MacSween was first introduced to New Dawn in 1979, through Fr. Greg, while managing a project for CBU (then St. Francis Xavier Junior College) for disadvantaged youth. In the pursuit of job creation opportunities for inmates and ex-offenders who qualified for the program, MacSween joined New Dawn’s Social Development Committee, then the New Dawn Board. In 1981, MacLeod left the organization and MacSween took over as Board Chair. Two years later, “young and with more guts than brains,” MacSween became a non-paid part-time Executive Director of the still-fledgling organization, continuing to work at the university until 1990 when he assumed the position full-time, taking on the title of President and CEO. MacSween served a total of forty-one years with New Dawn Enterprises. He began his retirement in January.

“Even though Rankin was the face and voice of New Dawn, he made everyone around him feel heard and feel a part of the process,” says Dorothy Payne, Chair of the New Dawn Enterprises Board of Directors. “His style of leadership — what we might describe as ‘leading from behind’ — spoke not only to his humility but to his deep love for the people of this community, and his infinite faith in their abilities. Only a true leader can be so supportive. His commitment to New Dawn, and to the community it serves, has been nothing short of awe-inspiring. It is with profound gratitude that we honour Rankin’s legacy and wish him all the best in retirement.”
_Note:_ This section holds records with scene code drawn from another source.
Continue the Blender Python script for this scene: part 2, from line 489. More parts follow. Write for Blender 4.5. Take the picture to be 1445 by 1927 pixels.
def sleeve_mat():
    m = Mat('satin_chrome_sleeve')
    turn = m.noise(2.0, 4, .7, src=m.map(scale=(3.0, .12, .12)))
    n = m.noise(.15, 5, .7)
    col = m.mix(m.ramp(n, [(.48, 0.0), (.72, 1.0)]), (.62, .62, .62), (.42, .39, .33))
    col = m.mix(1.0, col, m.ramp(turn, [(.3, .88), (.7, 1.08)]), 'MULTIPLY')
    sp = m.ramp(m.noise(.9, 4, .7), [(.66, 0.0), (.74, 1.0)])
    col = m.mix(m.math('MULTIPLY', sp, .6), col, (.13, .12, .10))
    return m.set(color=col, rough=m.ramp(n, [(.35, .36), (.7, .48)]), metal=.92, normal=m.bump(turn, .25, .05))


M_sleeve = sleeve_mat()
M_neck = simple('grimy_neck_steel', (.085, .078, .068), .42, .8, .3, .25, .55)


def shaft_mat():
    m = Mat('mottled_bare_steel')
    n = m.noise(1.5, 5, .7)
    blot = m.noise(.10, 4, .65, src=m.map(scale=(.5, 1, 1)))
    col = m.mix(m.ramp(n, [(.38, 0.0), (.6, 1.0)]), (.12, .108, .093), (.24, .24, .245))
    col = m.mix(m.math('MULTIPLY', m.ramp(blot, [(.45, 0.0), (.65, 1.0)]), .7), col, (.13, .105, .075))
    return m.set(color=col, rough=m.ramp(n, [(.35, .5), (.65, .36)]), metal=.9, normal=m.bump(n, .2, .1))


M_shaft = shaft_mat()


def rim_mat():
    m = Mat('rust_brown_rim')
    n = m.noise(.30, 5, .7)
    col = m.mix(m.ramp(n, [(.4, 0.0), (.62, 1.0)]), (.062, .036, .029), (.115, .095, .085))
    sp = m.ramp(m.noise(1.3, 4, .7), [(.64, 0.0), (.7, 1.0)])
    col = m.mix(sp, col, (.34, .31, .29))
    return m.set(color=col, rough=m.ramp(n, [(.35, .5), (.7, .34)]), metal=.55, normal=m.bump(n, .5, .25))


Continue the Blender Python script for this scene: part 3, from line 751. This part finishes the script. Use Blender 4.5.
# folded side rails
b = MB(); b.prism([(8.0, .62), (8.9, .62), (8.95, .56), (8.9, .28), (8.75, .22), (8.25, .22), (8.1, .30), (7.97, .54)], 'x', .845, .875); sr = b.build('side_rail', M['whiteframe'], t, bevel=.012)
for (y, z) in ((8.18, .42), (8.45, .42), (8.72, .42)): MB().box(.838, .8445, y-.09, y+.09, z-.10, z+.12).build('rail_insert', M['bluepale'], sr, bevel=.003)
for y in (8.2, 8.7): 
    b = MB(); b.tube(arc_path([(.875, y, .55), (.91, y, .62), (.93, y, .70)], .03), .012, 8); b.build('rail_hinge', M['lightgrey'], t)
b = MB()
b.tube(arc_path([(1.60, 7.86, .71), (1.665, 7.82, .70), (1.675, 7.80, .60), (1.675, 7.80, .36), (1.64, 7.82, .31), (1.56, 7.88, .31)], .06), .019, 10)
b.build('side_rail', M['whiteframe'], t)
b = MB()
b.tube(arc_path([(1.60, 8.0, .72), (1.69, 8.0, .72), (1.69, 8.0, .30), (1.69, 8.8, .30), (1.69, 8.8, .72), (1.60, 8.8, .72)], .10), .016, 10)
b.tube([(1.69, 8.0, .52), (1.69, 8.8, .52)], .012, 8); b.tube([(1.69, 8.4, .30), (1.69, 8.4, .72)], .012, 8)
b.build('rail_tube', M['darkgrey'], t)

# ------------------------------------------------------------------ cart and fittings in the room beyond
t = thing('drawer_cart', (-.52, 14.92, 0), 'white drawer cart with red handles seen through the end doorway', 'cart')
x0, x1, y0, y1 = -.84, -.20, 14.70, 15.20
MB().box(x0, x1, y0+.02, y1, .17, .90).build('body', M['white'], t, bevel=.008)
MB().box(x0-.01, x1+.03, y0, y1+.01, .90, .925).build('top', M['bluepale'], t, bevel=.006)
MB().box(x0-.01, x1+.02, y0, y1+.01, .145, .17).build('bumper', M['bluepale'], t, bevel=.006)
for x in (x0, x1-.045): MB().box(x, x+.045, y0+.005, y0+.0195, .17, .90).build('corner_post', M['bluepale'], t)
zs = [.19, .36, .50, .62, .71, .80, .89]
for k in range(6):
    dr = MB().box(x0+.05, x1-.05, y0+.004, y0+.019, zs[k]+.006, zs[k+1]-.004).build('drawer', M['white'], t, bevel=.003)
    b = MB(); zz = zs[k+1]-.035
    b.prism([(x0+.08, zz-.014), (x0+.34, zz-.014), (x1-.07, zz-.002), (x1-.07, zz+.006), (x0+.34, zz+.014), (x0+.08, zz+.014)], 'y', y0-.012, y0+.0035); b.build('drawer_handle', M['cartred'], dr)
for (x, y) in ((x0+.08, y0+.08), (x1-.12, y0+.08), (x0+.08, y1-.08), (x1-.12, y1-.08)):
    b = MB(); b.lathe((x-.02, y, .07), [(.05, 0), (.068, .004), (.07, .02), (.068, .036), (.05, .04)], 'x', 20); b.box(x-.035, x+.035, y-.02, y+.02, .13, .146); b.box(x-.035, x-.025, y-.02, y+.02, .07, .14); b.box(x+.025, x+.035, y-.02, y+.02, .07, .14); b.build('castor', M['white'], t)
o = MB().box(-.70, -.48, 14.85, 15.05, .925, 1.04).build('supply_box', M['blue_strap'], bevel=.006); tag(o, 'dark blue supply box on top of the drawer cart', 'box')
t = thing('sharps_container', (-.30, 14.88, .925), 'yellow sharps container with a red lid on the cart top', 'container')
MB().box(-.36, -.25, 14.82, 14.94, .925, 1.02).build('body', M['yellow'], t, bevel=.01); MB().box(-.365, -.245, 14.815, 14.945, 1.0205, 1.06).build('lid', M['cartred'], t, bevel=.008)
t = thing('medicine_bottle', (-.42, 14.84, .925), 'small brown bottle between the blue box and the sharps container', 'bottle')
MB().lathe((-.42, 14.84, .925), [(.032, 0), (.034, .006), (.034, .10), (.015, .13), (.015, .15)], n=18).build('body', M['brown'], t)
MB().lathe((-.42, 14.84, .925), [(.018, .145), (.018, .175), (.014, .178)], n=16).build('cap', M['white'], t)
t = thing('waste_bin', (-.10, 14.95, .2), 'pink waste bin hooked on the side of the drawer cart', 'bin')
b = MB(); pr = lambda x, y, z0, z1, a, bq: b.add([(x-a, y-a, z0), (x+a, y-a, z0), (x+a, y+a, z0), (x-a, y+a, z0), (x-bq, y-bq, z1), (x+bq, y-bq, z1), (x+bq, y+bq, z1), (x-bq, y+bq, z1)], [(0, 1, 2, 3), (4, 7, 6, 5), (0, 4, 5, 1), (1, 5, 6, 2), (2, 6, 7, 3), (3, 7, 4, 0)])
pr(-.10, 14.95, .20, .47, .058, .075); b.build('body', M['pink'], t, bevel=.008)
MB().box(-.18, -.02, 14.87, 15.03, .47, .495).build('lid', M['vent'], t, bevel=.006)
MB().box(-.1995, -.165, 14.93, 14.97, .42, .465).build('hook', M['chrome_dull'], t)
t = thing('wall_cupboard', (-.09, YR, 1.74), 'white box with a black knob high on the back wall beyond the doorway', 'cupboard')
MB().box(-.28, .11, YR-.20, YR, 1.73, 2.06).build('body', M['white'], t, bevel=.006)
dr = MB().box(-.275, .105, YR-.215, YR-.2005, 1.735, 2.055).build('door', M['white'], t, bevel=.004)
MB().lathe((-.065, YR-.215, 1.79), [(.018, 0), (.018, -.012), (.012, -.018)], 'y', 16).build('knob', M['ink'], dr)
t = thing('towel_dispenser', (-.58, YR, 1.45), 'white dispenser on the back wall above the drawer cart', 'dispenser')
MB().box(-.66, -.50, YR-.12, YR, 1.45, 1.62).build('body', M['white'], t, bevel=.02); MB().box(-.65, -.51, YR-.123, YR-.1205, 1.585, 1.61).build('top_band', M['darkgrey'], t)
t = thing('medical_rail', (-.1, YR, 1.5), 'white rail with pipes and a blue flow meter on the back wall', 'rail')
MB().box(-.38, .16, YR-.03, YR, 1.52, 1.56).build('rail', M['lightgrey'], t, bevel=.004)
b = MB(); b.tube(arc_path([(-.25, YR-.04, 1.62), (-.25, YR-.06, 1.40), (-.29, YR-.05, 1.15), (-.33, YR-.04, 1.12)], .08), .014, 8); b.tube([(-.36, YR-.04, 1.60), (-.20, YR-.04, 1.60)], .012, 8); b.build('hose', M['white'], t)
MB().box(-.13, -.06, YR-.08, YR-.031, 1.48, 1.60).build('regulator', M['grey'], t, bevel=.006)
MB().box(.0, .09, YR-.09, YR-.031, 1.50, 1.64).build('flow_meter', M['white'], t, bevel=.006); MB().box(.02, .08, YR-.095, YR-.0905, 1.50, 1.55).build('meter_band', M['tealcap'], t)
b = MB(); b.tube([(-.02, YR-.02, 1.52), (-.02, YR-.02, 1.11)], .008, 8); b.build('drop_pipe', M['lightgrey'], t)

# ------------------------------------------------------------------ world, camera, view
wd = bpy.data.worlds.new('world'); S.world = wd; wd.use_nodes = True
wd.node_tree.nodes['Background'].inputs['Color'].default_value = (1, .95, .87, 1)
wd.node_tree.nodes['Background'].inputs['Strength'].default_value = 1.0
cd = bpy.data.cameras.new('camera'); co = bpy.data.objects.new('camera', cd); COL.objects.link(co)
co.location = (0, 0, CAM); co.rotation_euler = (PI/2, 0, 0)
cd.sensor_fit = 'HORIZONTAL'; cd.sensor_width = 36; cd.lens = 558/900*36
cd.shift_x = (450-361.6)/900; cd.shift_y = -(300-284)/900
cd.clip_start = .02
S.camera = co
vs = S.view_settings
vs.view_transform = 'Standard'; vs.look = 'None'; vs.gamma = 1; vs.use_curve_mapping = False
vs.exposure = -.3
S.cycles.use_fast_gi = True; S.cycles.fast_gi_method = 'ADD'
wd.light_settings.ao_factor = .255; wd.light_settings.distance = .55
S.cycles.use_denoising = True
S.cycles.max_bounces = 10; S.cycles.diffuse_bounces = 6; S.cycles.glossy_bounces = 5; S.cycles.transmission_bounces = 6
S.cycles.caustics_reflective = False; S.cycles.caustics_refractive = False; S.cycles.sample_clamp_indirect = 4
Reflecting on his career with New Dawn, MacSween says there is an infinite number of wonderful memories, but the best are those associated with working and learning from so many community-minded, generous, talented, and thoughtful people — board, staff, and volunteers — whose integrity, resolve, and tenacity was “a privilege to behold.”

“Little happens without good leadership,” he says, “but good leadership is about holding the organization together so that those within it can shine. In a modern economy, it’s all about the team. I’ve been blessed with an incredible series of teams over the years. People credit me with too much. Though usually, I have been the one out front, there always has been an entire orchestra behind me driving New Dawn.”

A Radical Concept

The organization always knew it needed to find “a new way” to get things done within the context of a community contracting under the combined forces of de-industrialization and accelerating depopulation. The old ways — including heavy-handed control by government — had proven to be a poor fit for addressing what was becoming the ever-increasing depletion of the community’s assets.

“Every time we took on a new project, we were building organizational capacity, but also hope, by demonstrating what the community was capable of.” New Dawn is an “instrument”, as he describes it, that provides the community the opportunity “to do things itself, for itself.”

Though the challenges facing the community were and are severe, New Dawn always believed that ultimately the community will prevail. “The hope has always been that the community is truly powerful yet constrained, but that, if over time we could peel away some of those constraints, we could thrive, and be prosperous.”

A natural extension of that philosophy — summarized by the organization’s vision statement, ‘A self-reliant people in a vibrant community’ — is that New Dawn has always been interested in community governance. “If you take that [vision] statement seriously, you end up having to reckon with community issues that are bigger than any one organization,” MacSween says about running for mayor of the CBRM in 2012 and again in 2016. Both bids were unsuccessful but afforded a platform to talk about a new way forward.

MacSween summarises his current hopefulness by pointing to three exciting developments: the relocation of the NSCC Marconi campus to downtown Sydney; the presence and impact of the international students attending CBU; and the emergence of so many young, talented leaders.

“You have all this ‘blank space’, suddenly so much seems possible, and you can see all these energetic people, mostly young people, busy imagining what to do with it. And many more of them are women. It’s impossible not to fill up with hope.”

Erika Shea becomes President/CEO

Assuming the position of President and CEO of New Dawn Enterprises is Erika Shea, who has been with New Dawn since 2012, first as Director of Communications and then as Vice President of Development.

MacSween is currently finishing a book about his time with New Dawn.